According to John Roberts, Northwestern Mutual’s chief field officer, the data suggest that “feeling financially behind” is a strong motivator pushing younger Americans toward speculative markets and high‑risk investing.

Broader Shifts in Financial Attitudes

The study’s findings expose a critical underlying trend: even as macroeconomic indicators improve, such as inflation cooling and wage growth, many Americans feel the traditional financial path isn’t delivering results fast enough.

  • Broader reports on this trend describe a form of “financial nihilism”, where dissatisfaction with conventional savings and investment routes is pushing individuals into riskier markets like crypto and prediction contracts.
  • This dynamic reflects a disconnect between headline economic growth and individual perceptions of financial progress, particularly among younger cohorts.

Understanding the Appeal of Prediction Markets

Prediction markets, platforms where participants trade contracts on future events (e.g., elections, sports outcomes, economic metrics), occupy an unusual space between financial markets and betting. While still niche compared with stocks or crypto, their appeal among risk‑seeking Americans appears to be growing.
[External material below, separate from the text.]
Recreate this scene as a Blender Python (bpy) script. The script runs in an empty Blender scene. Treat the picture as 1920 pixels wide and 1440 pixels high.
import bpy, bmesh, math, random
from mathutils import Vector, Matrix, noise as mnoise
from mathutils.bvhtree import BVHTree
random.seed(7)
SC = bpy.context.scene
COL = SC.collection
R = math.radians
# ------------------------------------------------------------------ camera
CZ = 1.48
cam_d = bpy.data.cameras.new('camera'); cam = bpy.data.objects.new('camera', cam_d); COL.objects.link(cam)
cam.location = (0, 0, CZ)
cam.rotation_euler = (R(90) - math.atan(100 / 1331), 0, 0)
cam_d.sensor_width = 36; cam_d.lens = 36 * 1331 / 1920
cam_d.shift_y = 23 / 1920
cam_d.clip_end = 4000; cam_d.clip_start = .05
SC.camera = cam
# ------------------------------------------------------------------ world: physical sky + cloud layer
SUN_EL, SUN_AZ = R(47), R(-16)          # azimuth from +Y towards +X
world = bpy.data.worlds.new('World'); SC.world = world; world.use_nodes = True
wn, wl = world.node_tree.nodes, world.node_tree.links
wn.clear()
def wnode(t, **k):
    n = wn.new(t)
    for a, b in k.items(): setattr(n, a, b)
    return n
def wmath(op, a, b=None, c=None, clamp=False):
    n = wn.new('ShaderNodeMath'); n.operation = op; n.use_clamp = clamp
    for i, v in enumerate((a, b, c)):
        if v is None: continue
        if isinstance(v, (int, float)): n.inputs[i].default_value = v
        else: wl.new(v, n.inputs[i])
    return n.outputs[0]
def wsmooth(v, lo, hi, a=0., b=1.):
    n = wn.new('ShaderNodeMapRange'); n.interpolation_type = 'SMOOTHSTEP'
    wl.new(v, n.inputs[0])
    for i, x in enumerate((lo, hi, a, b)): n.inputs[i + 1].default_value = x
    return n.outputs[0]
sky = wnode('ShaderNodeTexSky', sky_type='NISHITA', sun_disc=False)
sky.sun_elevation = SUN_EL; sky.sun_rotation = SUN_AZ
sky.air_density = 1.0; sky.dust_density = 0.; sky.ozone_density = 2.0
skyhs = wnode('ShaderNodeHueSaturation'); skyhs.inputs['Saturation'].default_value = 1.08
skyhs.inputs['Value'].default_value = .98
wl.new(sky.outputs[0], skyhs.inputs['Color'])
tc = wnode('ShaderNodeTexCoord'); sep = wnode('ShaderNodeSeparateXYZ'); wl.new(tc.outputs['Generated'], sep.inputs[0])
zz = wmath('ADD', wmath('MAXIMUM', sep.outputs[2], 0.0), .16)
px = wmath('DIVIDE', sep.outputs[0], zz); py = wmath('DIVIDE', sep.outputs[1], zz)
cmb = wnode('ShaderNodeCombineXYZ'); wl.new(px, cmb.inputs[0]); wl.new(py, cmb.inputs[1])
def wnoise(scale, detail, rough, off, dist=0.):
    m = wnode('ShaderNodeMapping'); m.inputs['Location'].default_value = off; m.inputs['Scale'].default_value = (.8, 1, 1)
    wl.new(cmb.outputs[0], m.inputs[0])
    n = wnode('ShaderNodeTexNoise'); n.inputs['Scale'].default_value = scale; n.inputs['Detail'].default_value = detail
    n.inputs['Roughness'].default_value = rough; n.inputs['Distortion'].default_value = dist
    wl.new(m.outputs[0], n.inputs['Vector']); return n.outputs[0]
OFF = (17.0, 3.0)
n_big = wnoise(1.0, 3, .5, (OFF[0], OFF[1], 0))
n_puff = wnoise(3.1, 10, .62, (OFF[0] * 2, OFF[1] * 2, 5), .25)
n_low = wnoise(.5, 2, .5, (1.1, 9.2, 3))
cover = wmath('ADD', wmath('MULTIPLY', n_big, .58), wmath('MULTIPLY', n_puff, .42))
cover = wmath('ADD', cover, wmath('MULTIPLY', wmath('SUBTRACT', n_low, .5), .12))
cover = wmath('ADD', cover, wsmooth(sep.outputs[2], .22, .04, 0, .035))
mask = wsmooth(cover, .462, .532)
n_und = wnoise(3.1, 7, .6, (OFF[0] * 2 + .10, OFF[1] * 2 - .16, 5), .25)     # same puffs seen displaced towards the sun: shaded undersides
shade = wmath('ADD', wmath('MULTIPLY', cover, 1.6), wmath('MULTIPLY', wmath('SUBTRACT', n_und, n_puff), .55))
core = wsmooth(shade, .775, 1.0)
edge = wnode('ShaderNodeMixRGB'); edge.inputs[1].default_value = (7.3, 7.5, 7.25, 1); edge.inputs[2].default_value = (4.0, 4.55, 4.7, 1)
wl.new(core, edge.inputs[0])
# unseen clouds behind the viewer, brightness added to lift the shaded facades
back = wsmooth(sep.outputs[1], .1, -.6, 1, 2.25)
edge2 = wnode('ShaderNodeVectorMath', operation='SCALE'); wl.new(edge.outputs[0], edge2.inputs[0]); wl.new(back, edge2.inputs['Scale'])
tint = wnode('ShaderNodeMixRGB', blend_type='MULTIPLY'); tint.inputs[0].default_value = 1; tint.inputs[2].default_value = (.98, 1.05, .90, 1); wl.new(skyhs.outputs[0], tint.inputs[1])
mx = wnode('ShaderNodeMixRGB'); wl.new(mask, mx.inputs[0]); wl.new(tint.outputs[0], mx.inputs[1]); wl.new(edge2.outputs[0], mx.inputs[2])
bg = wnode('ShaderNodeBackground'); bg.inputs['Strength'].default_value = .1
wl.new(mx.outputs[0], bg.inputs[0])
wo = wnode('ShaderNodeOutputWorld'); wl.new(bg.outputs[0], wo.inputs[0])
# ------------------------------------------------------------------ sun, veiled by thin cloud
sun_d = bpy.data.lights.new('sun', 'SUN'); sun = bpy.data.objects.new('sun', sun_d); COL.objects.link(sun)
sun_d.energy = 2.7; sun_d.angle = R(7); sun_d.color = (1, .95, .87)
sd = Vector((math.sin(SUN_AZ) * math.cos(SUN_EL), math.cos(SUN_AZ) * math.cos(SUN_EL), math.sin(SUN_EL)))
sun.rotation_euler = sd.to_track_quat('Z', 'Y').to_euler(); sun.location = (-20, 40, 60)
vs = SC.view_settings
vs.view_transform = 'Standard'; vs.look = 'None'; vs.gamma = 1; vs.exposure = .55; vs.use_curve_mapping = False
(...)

Industry and regulatory discourse increasingly focuses on how such markets fit into broader financial ecosystems, including questions around retail participation, potential risks and protections needed as participation grows. This intersects with larger debates on retail involvement in speculative activity and potential regulatory considerations, with experts advocating for clearer standards and safeguards. For more on these regulatory discussions in prediction market participation, previous commentary highlights the evolving landscape.

Implications for Financial Advising and Planning

The trend toward high‑risk assets underscores ongoing challenges for financial advisors and institutions in addressing both the behavioural motivations and risk tolerance of clients, particularly those who feel behind in reaching long‑term goals like retirement planning or homeownership.

  • Traditional financial advice emphasises long‑term planning, consistent saving and diversified investments.
  • The uptick in speculative asset interest suggests a segment of the population is prioritising potential rapid gains despite inherent volatility and risk.

A Complex Financial Picture

The Northwestern Mutual study illustrates a broader tension in the U.S. financial psyche: while many adults acknowledge progress in their personal finances, a substantial minority remains dissatisfied and looks for alternative routes to bridge perceived gaps in wealth and financial security. These behavioural shifts signal potential challenges for financial markets, consumer protection frameworks and investor education as speculative activities continue to attract participation from younger and financially anxious cohorts.